II- Une adhésion non souhaitée mais souhaitable.

A)Le poids des considérations non-économiques.

 

1-Un refus plus politique qu’économique.

 

a-La difficile coopération monétaire dans le cadre européen.

-L’adhésion de la Grande-Bretagne au mécanisme de change du Système Monétaire Européen a suscité un débat très vif dans les années quatre-vingts

-En 1990, la Grande-Bretagne adhère au Mécanisme de Change Européen (MCE) mais elle en ressort deux ans plus tard.

-Enfin, la Grande-Bretagne négocie une clause d’exemption dans le cadre du Traité de Maastricht afin de rester en dehors de l’UEM.

 

Même si l’Union économique et monétaire est considérée comme une construction économique, les déterminants politiques qui la sous-tendent sont premiers au sein de l’Union Européenne même, dans la mesure où l’UEM a été conçue comme un instrument visant à une union politique européenne plus étroite.

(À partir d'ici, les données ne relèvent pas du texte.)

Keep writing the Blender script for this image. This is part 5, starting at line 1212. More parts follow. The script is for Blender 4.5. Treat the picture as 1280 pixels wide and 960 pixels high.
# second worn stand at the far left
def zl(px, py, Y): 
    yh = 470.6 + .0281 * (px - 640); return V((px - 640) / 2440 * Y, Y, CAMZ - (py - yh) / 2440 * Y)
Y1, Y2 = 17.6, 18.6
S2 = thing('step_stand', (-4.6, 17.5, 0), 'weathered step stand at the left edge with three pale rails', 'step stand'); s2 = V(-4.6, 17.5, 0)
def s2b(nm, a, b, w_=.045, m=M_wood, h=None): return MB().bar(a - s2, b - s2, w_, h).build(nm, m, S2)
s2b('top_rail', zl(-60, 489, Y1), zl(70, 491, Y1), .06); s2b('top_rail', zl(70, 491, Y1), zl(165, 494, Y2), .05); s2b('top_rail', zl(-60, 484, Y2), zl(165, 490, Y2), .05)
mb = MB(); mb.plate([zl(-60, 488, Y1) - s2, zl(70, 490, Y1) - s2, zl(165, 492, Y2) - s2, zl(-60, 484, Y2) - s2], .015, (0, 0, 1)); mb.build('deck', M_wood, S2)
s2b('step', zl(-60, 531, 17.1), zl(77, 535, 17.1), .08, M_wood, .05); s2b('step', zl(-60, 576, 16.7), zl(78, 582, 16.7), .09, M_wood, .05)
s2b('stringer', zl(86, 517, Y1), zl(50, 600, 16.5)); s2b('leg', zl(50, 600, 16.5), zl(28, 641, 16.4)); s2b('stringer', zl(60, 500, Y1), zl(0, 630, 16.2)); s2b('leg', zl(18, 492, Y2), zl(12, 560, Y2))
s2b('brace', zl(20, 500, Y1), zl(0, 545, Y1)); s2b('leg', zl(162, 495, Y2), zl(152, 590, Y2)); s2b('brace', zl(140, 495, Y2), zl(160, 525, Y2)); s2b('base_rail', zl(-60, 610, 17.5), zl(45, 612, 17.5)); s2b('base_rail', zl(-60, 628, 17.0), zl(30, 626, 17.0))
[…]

b- Selon les Britanniques, l’UEM est, dans sa conception actuelle, trop empreinte de fédéralisme.

 

Se séparer de sa monnaie est une décision politique importante, une délégation de souveraineté symbolique très forte, qui, dans le cas de l’euro et au contraire des expériences précédentes (type MCE) apparaît irréversible.

 

De plus, voyant l’UEM comme le cheval de Troie d’une Union Européenne fédérale, de nombreux Britanniques craignent qu’une harmonisation européenne accrue ne joue en leur défaveur. Elle risque, selon eux, de signifier une réglementation accrue, des taux d’imposition plus élevés et un soutien social plus importants que ceux que connaît actuellement le Royaume-Uni. Une crainte ainsi régulièrement renouvelée est que les Britanniques ne soient appelés, dans le cadre de l’Union, à venir renflouer les systèmes de santé de pays européens connaissant des difficultés financières (Allemagne, France ou Italie).

2- Une opinion largement hostile à l’adoption de l’euro

Le gouvernement britannique actuel a rappelé que les déterminants économiques seraient les premiers pris en compte dans la décision d’adhésion, les motifs politiques ou constitutionnels étant considérés comme secondaires.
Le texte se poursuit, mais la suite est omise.